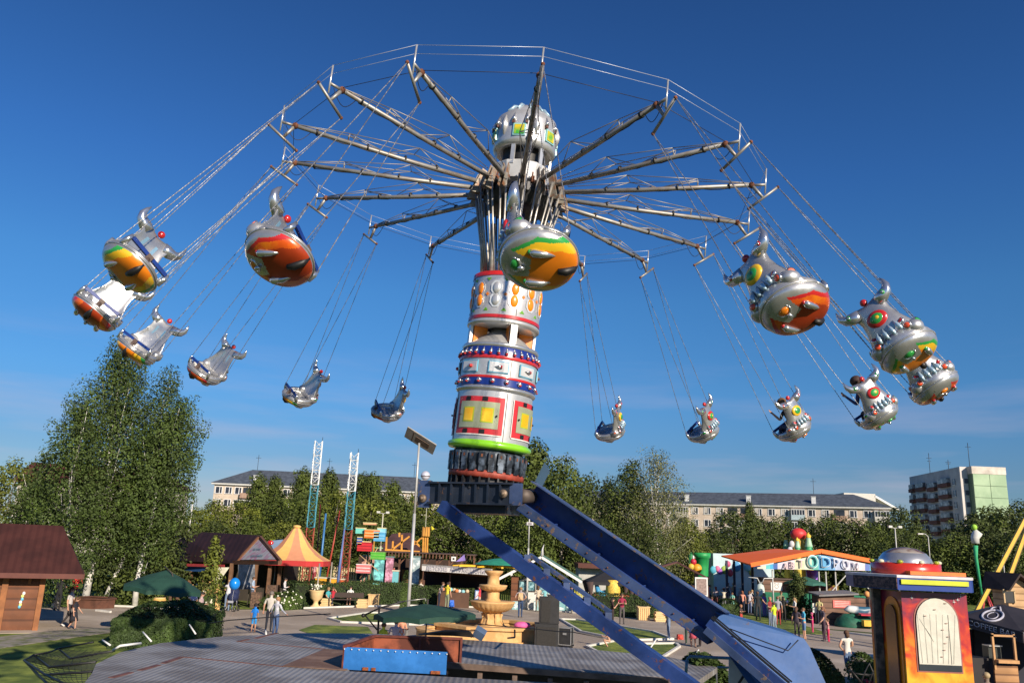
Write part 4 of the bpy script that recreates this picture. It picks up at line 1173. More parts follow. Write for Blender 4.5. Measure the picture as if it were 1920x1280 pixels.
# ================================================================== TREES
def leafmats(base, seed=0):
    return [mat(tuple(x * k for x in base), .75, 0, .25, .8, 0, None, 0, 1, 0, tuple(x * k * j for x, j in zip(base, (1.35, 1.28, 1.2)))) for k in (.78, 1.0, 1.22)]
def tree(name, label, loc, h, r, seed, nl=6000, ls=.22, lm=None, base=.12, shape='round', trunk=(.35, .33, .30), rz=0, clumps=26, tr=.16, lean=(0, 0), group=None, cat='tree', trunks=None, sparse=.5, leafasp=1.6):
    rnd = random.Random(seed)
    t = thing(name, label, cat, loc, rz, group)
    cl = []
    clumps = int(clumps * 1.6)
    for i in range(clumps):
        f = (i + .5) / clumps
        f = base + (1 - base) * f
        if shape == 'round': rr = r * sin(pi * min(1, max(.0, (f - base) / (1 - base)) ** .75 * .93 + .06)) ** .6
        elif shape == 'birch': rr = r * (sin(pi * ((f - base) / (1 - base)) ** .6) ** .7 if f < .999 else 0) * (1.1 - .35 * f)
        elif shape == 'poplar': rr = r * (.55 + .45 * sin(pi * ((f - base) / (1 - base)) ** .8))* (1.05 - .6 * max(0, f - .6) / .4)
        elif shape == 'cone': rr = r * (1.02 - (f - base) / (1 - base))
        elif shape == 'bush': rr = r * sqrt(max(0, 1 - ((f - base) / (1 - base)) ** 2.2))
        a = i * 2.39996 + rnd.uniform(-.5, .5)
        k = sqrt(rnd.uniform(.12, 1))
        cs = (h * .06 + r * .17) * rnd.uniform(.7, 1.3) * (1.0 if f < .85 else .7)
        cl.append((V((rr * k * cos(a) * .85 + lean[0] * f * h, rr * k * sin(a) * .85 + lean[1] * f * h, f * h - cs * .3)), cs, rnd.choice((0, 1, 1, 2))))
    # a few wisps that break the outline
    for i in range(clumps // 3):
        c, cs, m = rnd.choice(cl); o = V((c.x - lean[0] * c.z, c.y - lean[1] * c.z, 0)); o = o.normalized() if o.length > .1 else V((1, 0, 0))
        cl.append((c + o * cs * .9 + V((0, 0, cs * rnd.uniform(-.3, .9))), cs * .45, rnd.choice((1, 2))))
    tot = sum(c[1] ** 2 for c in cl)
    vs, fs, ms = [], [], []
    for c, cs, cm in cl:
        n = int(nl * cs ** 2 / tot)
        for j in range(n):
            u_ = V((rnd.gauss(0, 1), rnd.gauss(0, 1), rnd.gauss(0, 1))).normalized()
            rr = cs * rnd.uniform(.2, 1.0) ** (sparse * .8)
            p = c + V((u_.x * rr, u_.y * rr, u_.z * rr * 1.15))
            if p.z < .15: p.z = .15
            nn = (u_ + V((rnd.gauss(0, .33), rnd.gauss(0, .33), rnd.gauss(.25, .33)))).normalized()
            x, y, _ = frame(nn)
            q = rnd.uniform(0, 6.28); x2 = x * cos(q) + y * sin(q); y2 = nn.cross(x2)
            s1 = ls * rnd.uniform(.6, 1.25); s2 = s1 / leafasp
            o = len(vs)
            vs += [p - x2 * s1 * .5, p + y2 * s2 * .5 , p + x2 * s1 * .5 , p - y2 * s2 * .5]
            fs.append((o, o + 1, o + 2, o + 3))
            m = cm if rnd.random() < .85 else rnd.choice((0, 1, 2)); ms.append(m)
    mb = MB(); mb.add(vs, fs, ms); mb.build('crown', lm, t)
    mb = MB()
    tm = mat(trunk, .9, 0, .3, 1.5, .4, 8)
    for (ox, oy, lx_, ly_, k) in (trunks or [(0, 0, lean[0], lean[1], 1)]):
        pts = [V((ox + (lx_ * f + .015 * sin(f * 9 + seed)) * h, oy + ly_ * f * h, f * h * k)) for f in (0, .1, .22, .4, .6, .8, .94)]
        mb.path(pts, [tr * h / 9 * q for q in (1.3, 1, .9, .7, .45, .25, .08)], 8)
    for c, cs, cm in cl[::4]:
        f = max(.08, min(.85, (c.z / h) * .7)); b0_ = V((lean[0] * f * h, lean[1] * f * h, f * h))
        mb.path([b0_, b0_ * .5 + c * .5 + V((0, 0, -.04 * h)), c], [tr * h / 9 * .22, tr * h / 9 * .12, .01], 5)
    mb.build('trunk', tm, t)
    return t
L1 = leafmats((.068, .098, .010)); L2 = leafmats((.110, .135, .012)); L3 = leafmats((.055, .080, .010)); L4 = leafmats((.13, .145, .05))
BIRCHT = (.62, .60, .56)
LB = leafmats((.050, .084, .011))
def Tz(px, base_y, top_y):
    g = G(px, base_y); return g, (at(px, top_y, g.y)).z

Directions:
Of the lines in the material, how many contain the word "that"? Reply with the number and nothing else.

Answer to the problem:
2